Contre-pied. C’est le terme idéal pour qualifier l’annonce de la politique de la Fed mercredi dernier. Ben Bernanke a pris à contre-pied quasiment tous les marchés en reconduisant exactement la même politique de rachat de bons du Trésor américain, appelé QE3, pour une valeur de 85 milliards de dollars.
Par Florent Detroy, rédacteur de Matières à Profits
Contre-pied. C’est le terme idéal pour qualifier l’annonce de la politique de la Fed mercredi dernier. Ben Bernanke a pris à contre-pied quasiment tous les marchés en reconduisant exactement la même politique de rachat de bons du Trésor américain, appelé QE3, pour une valeur de 85 milliards de dollars.
Malgré des mois de spéculation autour de cette réunion, on pensait que Ben Bernanke avait fait le plus dur en incrustant dans l’esprit des marchés l’idée que cette politique accommodante n’était pas éternelle. Il vient de la faire disparaître.
Que s’est-il passé ? Les commentateurs n’ont pas été avares de critiques sur Ben Bernanke, accusé d’avoir pour le moins une communication vacillante, pour ne pas dire complètement obscure.
Evariste Lefeuvre, chief economist de la banque Natixis aux Etats-Unis, a tenté de décrypter ce qui ces dernières semaines auraient pu provoquer ce revirement. Selon lui, la Fed a lié son action à un facteur très simple, le taux de chômage. Alors que celui-ci, bien que stabilisé, n’a pas atteint le seuil des 7%, il est logique que la Fed laisse inchangée son action.
A plus long terme, Ben Bernanke estime que la remontée des taux long à 10 ans ne permettra pas de faire baisser le chômage en dessous de ce seuil. Cette explication est un peu courte pour ceux qui faisaient confiance à la Fed et à son habitude de distiller des informations plusieurs mois avant d’agir afin de réduire la volatilité des marchés.
A mon avis, la corrélation entre le « taper », la réduction des achats, et la santé de l’économie américaine mérite d’être creusée. Si les premiers signes d’une volonté de réduire le programme de rachat de la Fed date du printemps, ce sont les événements de l’été qui ont décidé Bernanke à modifier sa stratégie.

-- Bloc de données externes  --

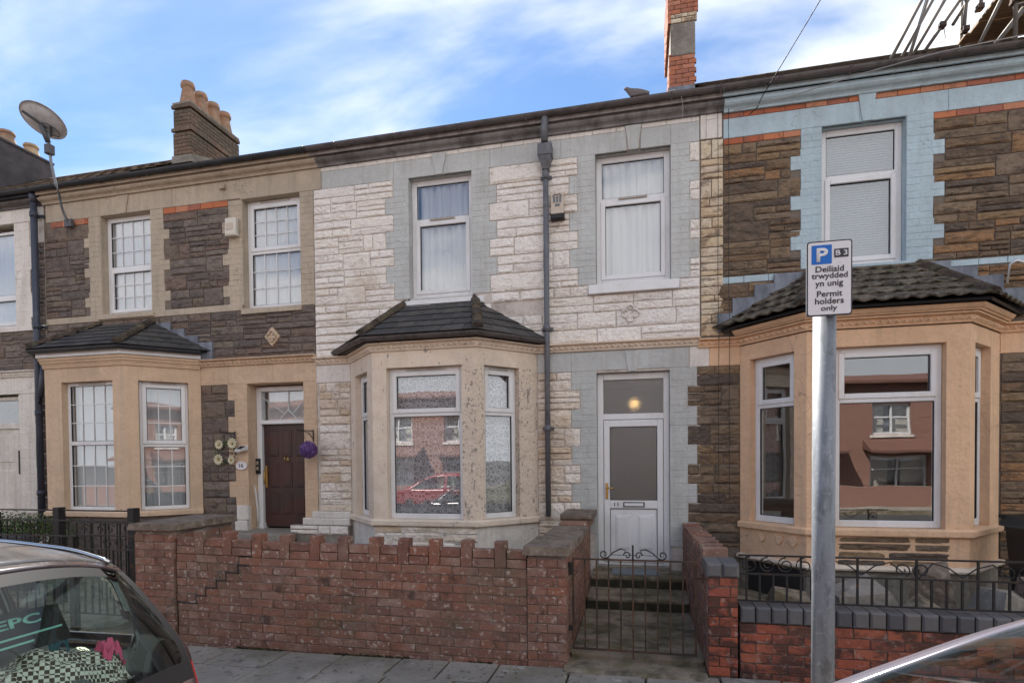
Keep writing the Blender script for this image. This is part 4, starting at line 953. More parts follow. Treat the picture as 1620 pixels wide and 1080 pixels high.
mb = MB(); mb.sweep([BB[0], BB[1], BB[2], BB[3]], [(.001, 3.19), (.09, 3.19), (.10, 3.205), (.115, 3.21), (.135, 3.235), (.14, 3.25), (.001, 3.26)]); mb.build('bay_cornice', M['orange_paint'], B)
stone_field(st, 2.05, 3.14, .55, .865, .16, BS, y=F-.68, wmin=.25, wmax=.5)
mb = MB(); mb.sweep([BB[0], BB[1], BB[2], BB[3]], [(.001, .50), (.06, .50), (.07, .52), (.06, .55), (.001, .555)]); mb.build('plinth', M['cream_paint'], B)
for (x, z, s_) in ((1.40, .77, .045), (1.545, .775, .05), (1.665, .775, .055)):
    T = seg_frame(BB[0], BB[1]); l = (x-1.19)/(1.76-1.19)*math.dist(BB[0], BB[1])
    q = MB(T); q.hexa([(l-s_, -.026, z+s_), (l+s_, -.022, z+s_), (l+s_*.9, -.022, z-s_*.2), (l, -.03, z-s_*1.1), (l-s_*.9, -.022, z-s_*.2)], [(l-s_, .001, z+s_), (l+s_, .001, z+s_), (l+s_*.9, .001, z-s_*.2), (l, .001, z-s_*1.1), (l-s_*.9, .001, z-s_*.2)]); q.build('shield_relief', M['orange_paint'], B)
bay_roof(B, BB, (1.98, 3.12, 3.865), 3.28, (.93, 4.15), .20, M['moss_tile'], 'moss', .20, .17)
# stepped lead flashing
for (x0, x1, z0, z1, h_) in ((.926, 1.146, 3.26, 3.48, 0), (1.10, 1.39, 3.34, 3.655, 1), (1.35, 1.61, 3.46, 3.80, 2), (1.57, 2.02, 3.58, 3.91, 3), (3.08, 3.417, 3.68, 3.915, 3), (3.40, 3.68, 3.58, 3.835, 2), (3.64, 3.93, 3.44, 3.72, 1), (3.88, 4.15, 3.28, 3.56, 0)):
    q = MB(); q.box(x0, x1, F-.036-h_*.0035, F-.005, z0, z1, .002); q.build('lead_flashing', M['lead'], B)
main_roof(B, XR+.281, XBR, .648, tm=M['roof_tile'])
emit_pieces(br, 'brick', B); emit_pieces(st, 'stone', B)
# hanging cables on the cream strip
for x in (.931, 1.054):
    q = MB(); q.tube([(x, F-.045, 6.02), (x+.004, F-.05, 5.0), (x-.003, F-.05, 4.0), (x+.004, F-.09, 3.2), (x, F-.06, 2.4), (x+.004, F-.05, 1.2)], .0035, 5)
    tag(q.build('wall_cable', M['cable']), 'thin cable running down the %s' % ('cream stone strip beside the blue house' if x < 1 else 'edge of the brown stones by the cream strip'), 'cable')

# ================================================================== YELLOW HOUSE
YL, YR_ = -9.50, XL-.002
Y = house_root('terraced_house', -7.0, 'tan and peach painted house with dark stone panels and a maroon door')
st, br = [], []
bk = MB(); wall_holes(bk, YL, YR_, -.3, 6.05, F+.012, F+.32, [(-8.39, -7.38, 3.98, 5.66), (-5.80, -4.78, 3.95, 5.66), (-5.78, -4.77, .55, 2.90), (-9.3, -6.6, .3, 3.05)]); bk.build('wall', M['dark_mortar'], Y); interior(Y, YL, YR_)
TP, PP, GS = M['tan_paint'], M['peach_paint'], M['grey_stone']
a1 = quoin(br, -8.36, -1, 5.64, 4.06, .235, .335, True, TP); a2 = quoin(br, -7.41, 1, 5.64, 4.06, .24, .345, True, TP)
b1 = quoin(br, -5.77, -1, 5.62, 4.06, .24, .35, True, TP); quoin(br, -4.81, 1, 5.62, 3.99, .222, .222, True, TP)
stone_field(st, YL+.02, a1, 4.085, 5.545, .237, GS, wmin=.16, wmax=.45); stone_field(st, a2, b1, 4.085, 5.545, .237, GS, wmin=.16, wmax=.45)
brick_row(br, -9.35, -8.60, 5.548, 5.64, M['red_accent']); brick_row(br, -7.165, -6.015, 5.548, 5.64, M['red_accent'])
panelset(Y, 'lintel_band', TP, [(YL+.05, -8.05, F, F+.05, 5.642, 5.925), (-8.048, -7.0, F-.002, F+.05, 5.642, 5.925), (-6.998, -5.8, F, F+.05, 5.642, 5.925), (-5.798, YR_+.13, F-.003, F+.05, 5.622, 5.925)])
keystone(Y, TP, -7.90, 5.64, 5.915, .05, .10)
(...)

Et il est vrai que plusieurs signaux négatifs sont venus assombrir l’horizon de ceux qui fêtaient déjà la recovery américaine. La baisse de la demande des ménages et les tensions autour du vote du budget — et du plafond de la dette en particulier — ont inquiété les marchés.
Mais il est difficile de comprendre que la Fed ait basé sa politique en réponse à ces indicateurs de court terme. Surtout que le coût de cette politique continue d’inquiéter. La dette publique atteint désormais les 100% du PIB, contre 79% en 2009. Ben Bernanke décidera peut-être d’un nouveau calendrier d’ici la fin de l’année.

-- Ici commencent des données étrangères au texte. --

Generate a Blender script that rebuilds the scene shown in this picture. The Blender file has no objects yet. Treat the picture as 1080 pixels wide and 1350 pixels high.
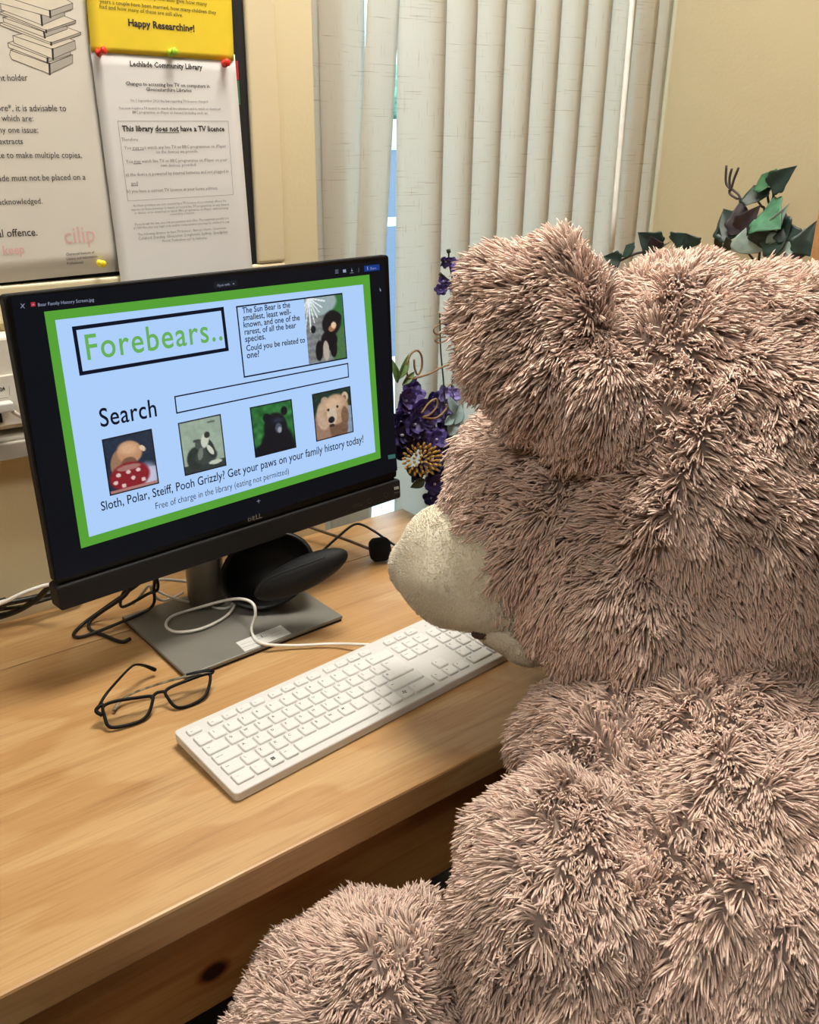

Deux choses sont certaines aujourd’hui. D’une part la Fed est devenue plus imprévisible. D’autre part, les matières premières profitent de la poursuite du QE3.

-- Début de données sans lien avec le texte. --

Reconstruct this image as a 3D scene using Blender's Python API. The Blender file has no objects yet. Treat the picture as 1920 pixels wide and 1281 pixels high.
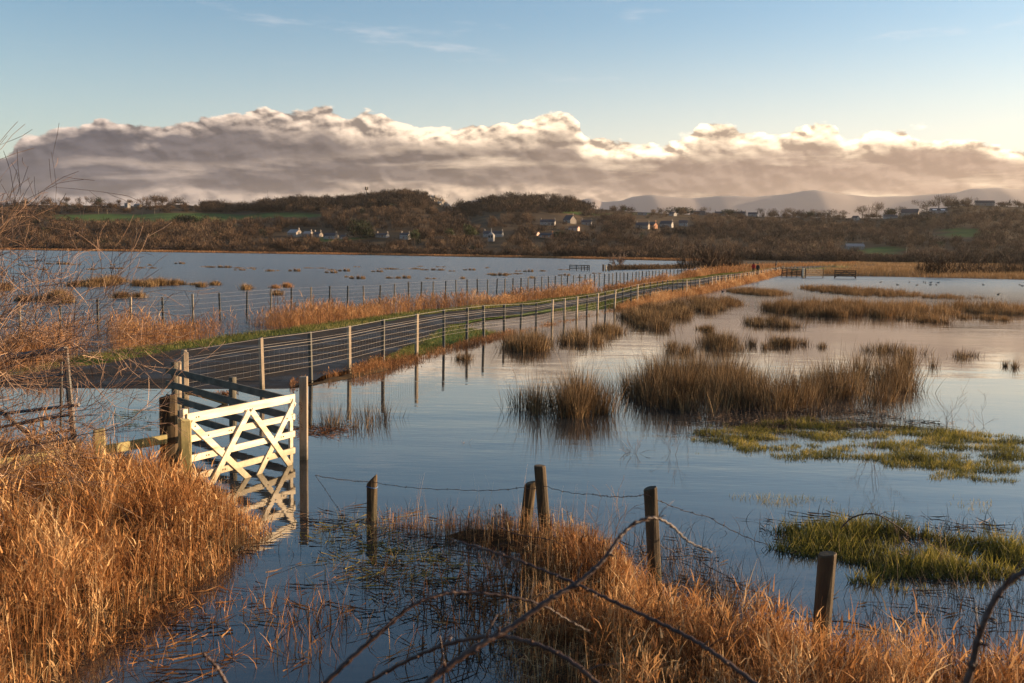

Les matières premières explosent…
Le cours des métaux précieux a entamé une décrue exceptionnelle en 2013, qui a conduit à une perte de 300 dollars de l’once d’or depuis le début de l’année. L’or avait en particulier connu un coup de déprime dans la nuit de mardi à mercredi dernier, passant sous les 1 300$ du fait des spéculations autour de l’annonce de la Fed. Il était normal qu’il rebondisse fortement après mercredi. L’or a bondi de 5% et l’argent de 7%.
L’ensemble des autres matières a profité de près ou de loin de l’annonce. C’est le résultat de la forte corrélation entre la baisse du dollar, encouragé par le QE3, et la demande de matières. Par exemple, la Deutsche Bank a renforcé son orientation positive sur le secteur de l’agriculture. « Généralement un dollar plus faible est positif pour les matières premières agricoles alors que les exportations américaines deviennent moins chères ».
Un rebond des métaux industriels a même été observé. Le cuivre notamment a touché un plus haut sur le mois le jour de l’annonce, passant le cap des 7 300$ la tonne. Selon l’agence Bloomberg, « les investisseurs ont acheté également les métaux industriels utilisés dans la plomberie et les réseaux électriques dans la perspectives que le stimulus [de la Fed] soutiendra la tentative de reprise du secteur immobilier américain ».